A third factor that increases migration’s impact is its feminization: Nearly half of the world’s migrants are now women, and many have left children behind. Their emergence as breadwinners is altering family dynamics across the developing world. Migration empowers some, but imperils others, with sex trafficking now a global concern.

Technology introduces a fourth break from the past: The huddled masses reached Ellis Island without cellphones or Webcams. Now a nanny in Manhattan can talk to her child in Zacatecas, vote in Mexican elections and watch Mexican television shows.

“Transnationalism” is a comfort but also a concern for those who think it impedes integration. In the age of global jihad, it may also be a security threat. The Pakistani immigrant who pleaded guilty last week to the attempted bombing of Times Square said that jihadi lectures reached him from Yemen, via the Internet.

At least one other trait amplifies the impact of modern migration: The expectation that governments will control it. In America for most of the 19th century, there was no legal barrier to entry. The issue was contentious, but the government attracted little blame. Now Western governments are expected to keep trade and tourism flowing and respect ethnic rights while sealing borders as vast as the Arizona desert and the Mediterranean Sea.
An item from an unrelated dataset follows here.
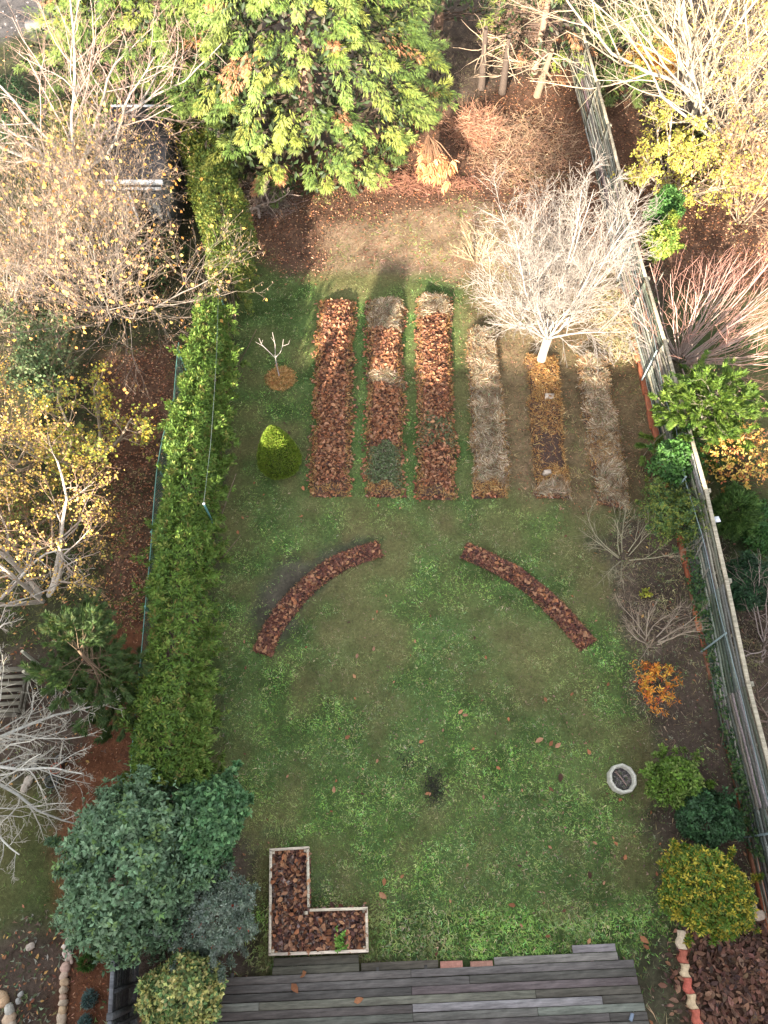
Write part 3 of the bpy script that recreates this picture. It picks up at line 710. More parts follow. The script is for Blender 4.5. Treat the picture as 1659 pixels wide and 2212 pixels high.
# fallen leaves lying singly
r = RNG(365)
loose = [(1005, 1545), (995, 1538), (722, 1706), (1105, 1955), (1165, 1600), (1190, 1606), (1205, 1610), (718, 1955), (737, 1958), (827, 1934), (830, 1905), (775, 2160), (655, 2105), (637, 2135),
         (1275, 2070), (1392, 2030), (1395, 2045), (1210, 1680), (1190, 1705), (1273, 1890), (1188, 1830), (1459, 2115), (1450, 2190), (1235, 1500), (770, 880), (975, 860), (872, 775), (877, 905), (880, 995), (990, 1058), (817, 1093), (675, 1000), (895, 1030)]
for i in range(150):
    px, py = r.uniform(460, 1400), r.uniform(640, 2060); p = at(px, py)
    if zoneat(np.array([p[0]]), np.array([p[1]]))[0] == KI['lawn'] and not blocked(np.array([p[0]]), np.array([p[1]]))[0]: loose.append((px, py))
for i, (px, py) in enumerate(loose):
    dk = py > 2090 and px < 1380
    p = at(px, py, .125 if dk else .03); o = inst(leafmeshes[int(r.integers(18))], 'fallen_leaf', None, p+[0, 0, .012], (r.normal()*.2, r.normal()*.2, r.random()*6.28), .45+.45*r.random()+(.45 if i < 20 else 0))
    tag(o, 'single brown leaf lying flat on its own on the deck boards' if dk else 'single dry brown leaf lying on its own on the lawn', 'leaf', 'fallen leaves on the deck' if dk else 'fallen leaves on the lawn')

# ================================================================== house behind the camera (it shades the near garden)
house = thing('house', 'brick house with a pitched tiled roof standing behind the deck', 'house', (0, -9, 0))
def prism(mb, poly, x0, x1, col):
    n = len(poly); V = [(x0, y, z) for y, z in poly]+[(x1, y, z) for y, z in poly]
    F = [tuple([i, (i+1) % n, n+(i+1) % n, n+i][::-1]) for i in range(n)]; mb.add(V, F, col)
    for off in (0, n):
        for i in range(1, n-1): mb.add([V[off], V[off+i], V[off+i+1]], [(0, 1, 2)], col)
RZ = 7.0
mb = MB(); prism(mb, [(-12.6, 0), (-5.4, 0), (-5.4, 4.9), (-9, RZ-.25), (-12.6, 4.9)], -13, 12.5, (.35, .2, .15)); part(mb, 'wall', M_stone, house)
mb = MB(); prism(mb, [(-13, 4.75), (-13, 4.65), (-9, RZ-.12), (-5, 4.65), (-5, 4.75), (-9, RZ)], -13.4, 12.9, (.16, .08, .06)); part(mb, 'roof', M_stone, house)
for cx_, hh in ((-7.0, 1.15), (4.2, .8)):
    mb = MB(); box(mb, (cx_, -9, RZ+hh/2-.3), (.35, 0, 0), (0, .3, 0), (0, 0, hh/2+.3), (.33, .18, .13)); part(mb, 'chimney', M_stone, house)

# ================================================================== fences and edgings
def polyline(pts, n):
    P = np.array(pts); d = np.r_[0, np.cumsum(np.linalg.norm(np.diff(P, axis=0), axis=1))]
    s = np.linspace(0, d[-1], n); return np.stack([np.interp(s, d, P[:, i]) for i in range(3)], 1), d[-1]
# terracotta edging on the right
r = RNG(400)
EL = [at(*p) for p in [(1225, 60), (1262, 235), (1300, 400), (1338, 600), (1377, 780), (1422, 985), (1462, 1150), (1498, 1300), (1530, 1440), (1562, 1560), (1602, 1750), (1640, 1920), (1690, 2120)]]
P, Ln = polyline(EL, 200); nT = int(Ln/.5)
root = thing('edging', 'rust red edging of long tiles running the length of the right fence', 'garden edging', tuple(P[100][:2])+(0,))
Q, _ = polyline(EL, nT+1)
for i in range(nT):
    a, b = Q[i], Q[i+1]; d = nrm(b-a); sdv = np.array([d[1], -d[0], 0]); m = (a+b)/2+sdv*r.normal()*.008; m = m.copy(); m[2] = .05+r.normal()*.014
    mb = MB(); box(mb, m, d*(.244), sdv*(.055+.008*r.random()), (0, 0, .06), pick(r, 1, [(.34, .115, .055), (.28, .09, .045), (.22, .10, .055)], None, .1)[0], .012)
    part(mb, 'edging_tile', M_stone, root)
# slatted hurdle fence behind it
FT = [(1245, 20), (1290, 180), (1330, 330), (1366, 500), (1410, 650), (1452, 790), (1497, 960), (1540, 1110), (1568, 1244), (1603, 1426), (1650, 1600), (1700, 1800), (1760, 2040)]
FH = 1.46
FL = [at(px, py, FH) for px, py in FT]
P, Ln = polyline(FL, 300); npan = int(Ln/1.85); Q, _ = polyline(FL, npan+1)
for k in range(npan):
    a, b = Q[k].copy(), Q[k+1].copy(); a[2] = b[2] = 0; d = nrm(b-a); sdv = np.array([d[1], -d[0], 0]); L = np.linalg.norm(b-a)
    vpos = ('far top' if k == npan-1 else None)
    i_ = k+1
    if k == 0: mid0 = None
    root = thing('woven_fence', 'x', 'fence', (a[0], a[1], 0), 'woven slat fence panels along the right side')
    root['label'] = ['woven slat fence panel behind the bare tree tops, farthest up the right side', 'woven slat panel under the yellow bush branches at the top right',
                     'woven slat panel beside the far end of the rust edging', 'sunlit woven slat panel between bare tree and evergreen bushes', 'ivy-grown sunlit woven slat panel left of the red-twigged bush',
                     'pale woven slat panel where the sun ends, at the foot of the red-twigged bush', 'woven slat panel partly hidden by the sparse green cypress', 'woven slat panel next to the orange and yellow shrub',
                     'woven slat panel with a bracing post, above the dark round bush', 'greyed woven slat panel left of the dark round bush', 'mossy woven slat panel left of the pale tangled twigs',
                     'mossy woven slat panel across from the orange nandina', 'woven slat panel nearest the picture edge beside the dark soil', 'woven slat panel at the right picture edge by the green shrubs'][min(i_-1, 13)] if True else ''
    nl = 12
    for j in range(nl):
        z = .08+(FH-.15)*j/(nl-1); mb = MB(); n = 9; t = np.linspace(-.01, 1.01, n)
        ph = (j % 2)*math.pi; off = np.sin(t*3*math.pi*1.0+ph)*.008
        pts = a+d*(t*L)[:, None]+sdv*off[:, None]; pts[:, 2] = z+r.normal()*.012+np.sin(t*3+j*1.7)*.007+np.sin(t*9+j)*.002
        cl = pick(r, 1, [(.21, .195, .165), (.15, .145, .125), (.26, .24, .20), (.12, .12, .10)], None, .25)[0]
        hw, hh = .005, .043+.009*r.random()
        V = []; 
        for q in pts: V += [q+sdv*hw+[0, 0, hh], q-sdv*hw+[0, 0, hh], q-sdv*hw-[0, 0, hh], q+sdv*hw-[0, 0, hh]]
        F = [(i*4+e, i*4+(e+1) % 4, i*4+4+(e+1) % 4, i*4+4+e) for i in range(n-1) for e in range(4)]+[(0, 1, 2, 3), (n*4-1, n*4-2, n*4-3, n*4-4)]
        mb.add(V, F, cl); part(mb, 'slat', M_wood, root)
    for t in (.17, .5, .83):
        mb = MB(); m = a+d*L*t; m[2] = FH/2; box(mb, m-sdv*.024, d*.022, sdv*.010, (0, 0, FH/2-.02), (.24, .21, .15)); part(mb, 'batten', M_wood, root)
    mb = MB(); m = a.copy(); m[2] = FH/2; box(mb, m-sdv*.055, d*.04, sdv*.035, (0, 0, FH/2+.02), (.22, .20, .15), .006); part(mb, 'post', M_wood, root)
    mb = MB(); m = (a+b)/2+sdv*.022; m[2] = FH+.03; box(mb, m, d*(L/2-.004), sdv*.036, (0, 0, .02), (.30, .26, .19), .004); part(mb, 'top_rail', M_wood, root)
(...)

Their failures — glaring if perhaps inevitable — weaken the broader faith in federal competence.

Exceptional piece in terms of analysis-per-square-inch of text. And yet another argument against the notion of globalization's easy reversibility (so-called deglobalization).

No, no end to Westphalian-era nation-states, the article concludes (and as I have long argued), but rather a defining characteristic of American-style globalization--the super-empowerment of individuals on a scale never before seen in history.  Yes, the bad comes with the good, but the bad (transnational terrorists et. al) is the easiest bad yet confronted in this worldwide evolution.